Andy Matuschak tweeted, “No one’s yet made a workable solution for web micropayments, but one aspirational design metaphor I like is an electricity meter. I don’t think about running my dishwasher as a transaction with a price and a receipt: I just do things, and I get a bill at the end of the month.” It’s an interesting economic model, to treat access to information as a paid-for utility like electricity. It’s definitely a problem that needs to be solved for the internet but I wonder what consequences it might have, perhaps an information-poverty gap where those that pay for get different information than those that don’t.

Having a strategy

Frank Bach, Lead Product Designer at Headspace tweeted, “What does “having a strategy” mean to you? Is it a vision, roadmap, clear path on how you get from X to Z?” The replies are interesting as you might expect. I have a particularly contrarian opinion about strategy, that the modern would is far to complex and changes far to quickly for any kind of plan that says ‘we’re going to do this and that to get from here to there’. I favour the idea of stigmergy. It suggests that the sending, receiving and responding to signals in the environment might be a better way to respond quickly to change and achieve goals without the need for a centralised plan to follow. Timpson’s offers an interesting example of how it might look in a business context.

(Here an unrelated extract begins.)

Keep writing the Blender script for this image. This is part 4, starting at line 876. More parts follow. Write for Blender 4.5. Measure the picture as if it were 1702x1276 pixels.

Man gets respect on Twitter

In a conversation on Twitter about whether charity staff should be paid well for their work a man who originally thought that giving to charity where the staff were paid more than him felt like he wasn’t giving to the needy, changed his mind and accepted expertise should be rewarded regardless of sector. This is interesting on many levels, first that someone changed their mind on Twitter and received respect for it, including a retweet from Dan Pallotta, and as part of the ongoing conversation about how people view the cost of running charities and paying people who work in charities, and also because of how it connects to other current issues around wages in the charity sector.